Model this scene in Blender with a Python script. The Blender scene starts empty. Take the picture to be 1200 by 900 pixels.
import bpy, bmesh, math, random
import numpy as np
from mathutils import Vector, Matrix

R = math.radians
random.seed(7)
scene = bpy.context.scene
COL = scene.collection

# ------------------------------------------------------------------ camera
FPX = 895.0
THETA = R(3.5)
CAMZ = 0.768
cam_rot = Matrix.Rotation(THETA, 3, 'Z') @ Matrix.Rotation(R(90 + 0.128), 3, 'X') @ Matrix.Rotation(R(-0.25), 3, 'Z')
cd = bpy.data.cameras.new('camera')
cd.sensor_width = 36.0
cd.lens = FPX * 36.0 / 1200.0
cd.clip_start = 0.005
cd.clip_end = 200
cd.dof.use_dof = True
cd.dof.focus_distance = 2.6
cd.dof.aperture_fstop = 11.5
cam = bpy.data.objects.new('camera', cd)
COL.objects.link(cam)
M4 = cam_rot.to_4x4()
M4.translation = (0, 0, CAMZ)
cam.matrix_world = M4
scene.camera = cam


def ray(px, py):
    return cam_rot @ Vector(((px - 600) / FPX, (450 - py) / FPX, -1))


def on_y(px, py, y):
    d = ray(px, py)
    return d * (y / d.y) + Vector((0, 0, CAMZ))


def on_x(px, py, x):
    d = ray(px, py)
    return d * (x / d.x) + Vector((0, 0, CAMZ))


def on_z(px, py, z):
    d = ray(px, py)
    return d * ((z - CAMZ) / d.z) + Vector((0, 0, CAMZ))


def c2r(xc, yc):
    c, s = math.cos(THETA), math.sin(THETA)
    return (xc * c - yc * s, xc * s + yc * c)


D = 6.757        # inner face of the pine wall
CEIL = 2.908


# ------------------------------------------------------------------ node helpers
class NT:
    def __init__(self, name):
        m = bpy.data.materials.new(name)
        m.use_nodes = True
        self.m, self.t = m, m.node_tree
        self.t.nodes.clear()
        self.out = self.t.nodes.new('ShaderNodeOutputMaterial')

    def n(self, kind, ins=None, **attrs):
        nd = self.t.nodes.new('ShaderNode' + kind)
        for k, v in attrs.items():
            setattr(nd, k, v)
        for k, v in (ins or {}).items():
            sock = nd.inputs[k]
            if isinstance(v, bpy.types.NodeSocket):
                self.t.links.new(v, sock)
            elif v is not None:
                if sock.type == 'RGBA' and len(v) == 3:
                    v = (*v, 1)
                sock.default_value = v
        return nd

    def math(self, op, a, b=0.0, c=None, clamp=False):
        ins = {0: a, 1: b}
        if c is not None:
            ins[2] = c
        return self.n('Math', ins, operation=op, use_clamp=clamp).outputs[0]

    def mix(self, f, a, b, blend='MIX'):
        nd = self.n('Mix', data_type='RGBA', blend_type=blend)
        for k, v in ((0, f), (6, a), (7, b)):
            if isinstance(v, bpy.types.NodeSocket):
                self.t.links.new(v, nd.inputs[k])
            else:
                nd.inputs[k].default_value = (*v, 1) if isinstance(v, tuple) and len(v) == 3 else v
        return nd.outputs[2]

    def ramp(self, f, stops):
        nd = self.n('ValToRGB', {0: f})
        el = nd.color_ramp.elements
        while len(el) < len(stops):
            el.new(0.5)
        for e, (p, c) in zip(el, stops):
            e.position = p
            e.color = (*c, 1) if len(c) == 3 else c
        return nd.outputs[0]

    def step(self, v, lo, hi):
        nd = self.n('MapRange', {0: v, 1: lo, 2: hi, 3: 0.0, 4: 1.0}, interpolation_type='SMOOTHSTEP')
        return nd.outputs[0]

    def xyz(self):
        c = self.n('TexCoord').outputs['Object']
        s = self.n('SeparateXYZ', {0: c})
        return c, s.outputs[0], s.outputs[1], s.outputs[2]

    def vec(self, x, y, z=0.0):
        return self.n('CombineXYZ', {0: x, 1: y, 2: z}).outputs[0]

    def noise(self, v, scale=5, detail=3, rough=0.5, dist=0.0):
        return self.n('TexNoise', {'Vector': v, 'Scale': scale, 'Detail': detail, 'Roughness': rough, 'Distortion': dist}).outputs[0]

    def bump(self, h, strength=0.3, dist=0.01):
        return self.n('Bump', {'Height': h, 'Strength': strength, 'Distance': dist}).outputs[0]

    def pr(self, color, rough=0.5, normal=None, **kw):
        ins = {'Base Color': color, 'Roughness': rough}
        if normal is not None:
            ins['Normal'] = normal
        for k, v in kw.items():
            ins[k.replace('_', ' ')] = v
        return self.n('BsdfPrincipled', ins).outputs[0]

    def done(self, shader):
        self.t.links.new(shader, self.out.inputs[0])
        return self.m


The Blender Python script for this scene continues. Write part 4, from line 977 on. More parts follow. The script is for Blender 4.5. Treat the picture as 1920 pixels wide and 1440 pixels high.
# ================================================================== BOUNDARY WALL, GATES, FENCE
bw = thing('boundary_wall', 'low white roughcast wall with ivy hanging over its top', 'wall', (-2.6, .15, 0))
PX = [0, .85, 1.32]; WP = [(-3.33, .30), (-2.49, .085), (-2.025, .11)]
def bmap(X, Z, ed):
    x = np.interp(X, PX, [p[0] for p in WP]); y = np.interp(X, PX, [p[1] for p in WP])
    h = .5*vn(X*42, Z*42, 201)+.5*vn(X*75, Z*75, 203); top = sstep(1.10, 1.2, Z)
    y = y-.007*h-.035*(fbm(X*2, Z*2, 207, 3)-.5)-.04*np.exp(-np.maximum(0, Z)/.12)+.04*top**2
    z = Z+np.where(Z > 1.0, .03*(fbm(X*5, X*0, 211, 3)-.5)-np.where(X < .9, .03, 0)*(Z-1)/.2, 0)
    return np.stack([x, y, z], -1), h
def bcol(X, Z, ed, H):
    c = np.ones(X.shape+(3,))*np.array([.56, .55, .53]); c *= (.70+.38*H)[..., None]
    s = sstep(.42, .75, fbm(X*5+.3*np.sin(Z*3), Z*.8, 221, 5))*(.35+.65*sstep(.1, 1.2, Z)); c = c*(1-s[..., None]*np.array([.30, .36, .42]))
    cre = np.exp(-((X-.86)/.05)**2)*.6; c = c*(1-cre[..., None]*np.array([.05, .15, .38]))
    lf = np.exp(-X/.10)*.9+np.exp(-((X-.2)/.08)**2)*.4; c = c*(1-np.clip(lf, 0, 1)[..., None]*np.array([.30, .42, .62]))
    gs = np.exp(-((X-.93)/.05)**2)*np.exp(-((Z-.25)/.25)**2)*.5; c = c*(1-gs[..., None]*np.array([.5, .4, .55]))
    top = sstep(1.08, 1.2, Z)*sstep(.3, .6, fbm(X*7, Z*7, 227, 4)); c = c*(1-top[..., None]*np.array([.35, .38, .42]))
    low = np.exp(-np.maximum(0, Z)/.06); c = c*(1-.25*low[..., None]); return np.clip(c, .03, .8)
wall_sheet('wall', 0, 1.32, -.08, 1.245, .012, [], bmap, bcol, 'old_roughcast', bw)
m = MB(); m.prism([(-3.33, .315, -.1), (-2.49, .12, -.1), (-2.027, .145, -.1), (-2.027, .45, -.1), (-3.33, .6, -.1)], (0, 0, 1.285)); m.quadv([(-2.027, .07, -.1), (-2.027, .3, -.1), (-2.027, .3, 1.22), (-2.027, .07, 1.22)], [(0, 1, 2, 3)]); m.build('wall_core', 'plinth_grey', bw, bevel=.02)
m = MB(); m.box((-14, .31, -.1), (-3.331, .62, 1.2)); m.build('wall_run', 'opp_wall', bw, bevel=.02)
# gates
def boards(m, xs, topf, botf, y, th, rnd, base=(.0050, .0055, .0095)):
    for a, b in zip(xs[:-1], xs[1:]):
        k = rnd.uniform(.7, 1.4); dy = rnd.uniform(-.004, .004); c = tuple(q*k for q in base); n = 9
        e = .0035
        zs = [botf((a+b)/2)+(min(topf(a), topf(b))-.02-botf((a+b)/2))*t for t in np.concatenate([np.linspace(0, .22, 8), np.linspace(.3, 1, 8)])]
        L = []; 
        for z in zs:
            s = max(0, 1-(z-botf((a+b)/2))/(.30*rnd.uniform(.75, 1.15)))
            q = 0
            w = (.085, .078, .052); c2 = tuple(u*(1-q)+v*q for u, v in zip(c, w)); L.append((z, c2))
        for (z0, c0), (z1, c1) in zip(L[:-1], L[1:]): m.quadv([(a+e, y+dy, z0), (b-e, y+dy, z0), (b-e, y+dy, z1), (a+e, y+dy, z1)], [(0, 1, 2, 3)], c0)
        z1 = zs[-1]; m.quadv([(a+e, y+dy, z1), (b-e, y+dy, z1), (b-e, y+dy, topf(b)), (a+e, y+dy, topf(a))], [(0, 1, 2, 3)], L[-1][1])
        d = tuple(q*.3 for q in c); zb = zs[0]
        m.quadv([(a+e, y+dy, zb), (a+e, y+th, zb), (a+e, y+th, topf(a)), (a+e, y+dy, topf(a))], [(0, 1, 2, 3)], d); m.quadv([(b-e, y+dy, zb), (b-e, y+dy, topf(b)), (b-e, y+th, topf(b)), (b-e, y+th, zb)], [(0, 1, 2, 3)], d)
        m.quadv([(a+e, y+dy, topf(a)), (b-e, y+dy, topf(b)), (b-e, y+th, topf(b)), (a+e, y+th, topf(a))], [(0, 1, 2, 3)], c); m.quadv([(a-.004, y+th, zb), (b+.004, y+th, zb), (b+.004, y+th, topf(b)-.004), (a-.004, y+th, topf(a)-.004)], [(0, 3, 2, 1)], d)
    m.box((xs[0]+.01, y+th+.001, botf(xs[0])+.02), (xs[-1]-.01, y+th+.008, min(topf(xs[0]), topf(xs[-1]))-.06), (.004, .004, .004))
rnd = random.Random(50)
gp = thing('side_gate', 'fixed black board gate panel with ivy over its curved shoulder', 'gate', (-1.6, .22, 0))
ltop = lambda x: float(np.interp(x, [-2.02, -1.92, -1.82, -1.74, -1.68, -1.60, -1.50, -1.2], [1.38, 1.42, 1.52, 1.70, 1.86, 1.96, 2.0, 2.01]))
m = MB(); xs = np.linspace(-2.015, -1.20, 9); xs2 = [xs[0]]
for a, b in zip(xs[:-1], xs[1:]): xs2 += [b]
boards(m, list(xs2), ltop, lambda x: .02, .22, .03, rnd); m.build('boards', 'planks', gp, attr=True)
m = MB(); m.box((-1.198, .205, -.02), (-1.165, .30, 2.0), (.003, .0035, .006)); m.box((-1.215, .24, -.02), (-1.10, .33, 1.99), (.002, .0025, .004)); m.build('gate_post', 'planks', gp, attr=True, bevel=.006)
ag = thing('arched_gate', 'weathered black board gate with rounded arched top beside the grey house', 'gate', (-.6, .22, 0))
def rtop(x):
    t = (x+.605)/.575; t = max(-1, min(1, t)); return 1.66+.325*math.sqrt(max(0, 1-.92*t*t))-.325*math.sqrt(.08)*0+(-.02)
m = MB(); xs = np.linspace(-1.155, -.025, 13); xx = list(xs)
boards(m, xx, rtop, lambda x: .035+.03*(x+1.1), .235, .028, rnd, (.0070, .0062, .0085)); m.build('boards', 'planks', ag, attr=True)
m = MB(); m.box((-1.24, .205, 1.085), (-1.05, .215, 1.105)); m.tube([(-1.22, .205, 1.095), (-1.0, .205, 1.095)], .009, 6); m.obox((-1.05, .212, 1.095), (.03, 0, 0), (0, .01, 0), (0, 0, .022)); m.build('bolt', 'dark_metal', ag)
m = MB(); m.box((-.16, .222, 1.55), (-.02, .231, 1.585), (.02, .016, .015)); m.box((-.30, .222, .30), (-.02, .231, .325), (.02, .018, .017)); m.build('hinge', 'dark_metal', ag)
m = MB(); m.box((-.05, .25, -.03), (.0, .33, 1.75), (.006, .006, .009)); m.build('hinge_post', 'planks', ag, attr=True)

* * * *

Select all lines in the listing that include the word "from".

**SOLUTION TO THIS PROBLEM**
from mathutils import Vector, Matrix
The Blender Python script for this scene continues. Write part 4, from line 977 on. More parts follow. The script is for Blender 4.5. Treat the picture as 1920 pixels wide and 1440 pixels high.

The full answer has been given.